Lo incómodo de la morronguería –ya sea por parte de hombres o mujeres- es que no se conforma con ser una opción personal de vida –ridícula o no-; por el contrario, tratan de impregnar al resto de personas con los efectos de sus discursos y de sus simuladas prácticas; de esta manera, el morronguerío vive en función de la vida íntima y sexual de las otras mujeres, el sexo les obsesiona; eventualmente preguntan: ¿cómo lo hace?, ¿con quién lo hace?, ¿cuántas veces lo hace? y ¿con cuántos tipos lo has hecho? Etc.

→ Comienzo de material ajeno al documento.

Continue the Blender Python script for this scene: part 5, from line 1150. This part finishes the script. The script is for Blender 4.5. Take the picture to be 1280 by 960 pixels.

Les encanta imaginar y recrear la intimidad de las otras personas y este es su tema favorito. Fácilmente se reconocen en una charla porque no mencionan los genitales por sus nombres, todas sus palabras son maquilladas, bien puestecita; sus chistes son de doble sentido, cuentan su historia de vida pero… editada y piden permiso a Dios hasta para bajar la perilla del baño. Así las cosas, necesitan otrificar a las mujeres que no cumplen con la norma; es su forma de violentar, manosear y juzgar la privacidad de aquellos que no se han dejado domesticar del todo; simultáneamente, se atribuyen el rol como garantes de las “buenas costumbres” para descalificar o aplaudir (según sus intereses) las decisiones que asumen otros seres humanos. Pero aquí me concentraré, específicamente, en la Morronga (para el hombre morrongo dedicaré otra nota).

Cuando la Morronga criolla se ve descubierta, utiliza cualquier tipo de estrategia para volver a quedar como una santa. Acude a la compasión, a su estrambótica ingenuidad y finalmente, termina culpando, de todas sus fallas estructurales, a las personas que la rodean. Cuando ya se ve acorralada, saca de su manga una última carta: enrostrar el puterio de mujeres que, como yo, se han apropiado de su deseo y han encontrado cierta autonomía y placer desinteresado en el disfrute erótico.

En este orden de ideas, se me ocurrió someter al sujeto del aforismo de Hobbes a un cambio de identidad, así las cosas, me dije: “la morronga es enemiga de la mujer”; algunos podrán decir que es una extrapolación injustificada o un travestismo eufemístico, sin considerarse la complejidad de las relaciones entre sexo y poder político. En efecto, estoy hablando de micropolíticas; estas mujeres no solo son solapadas pasivas, son actores políticos retardatarios, promueven el machismo, la inequidad de género y la doble moral. Detrás de su mojigatería y su necesidad de aprobación son capaces de mandar al infierno a un premio nobel y de alabar a esa gente que se instaló en el discurso del odio, en una de esas repúblicas bananeras. Por eso, primero muerta que Morronga.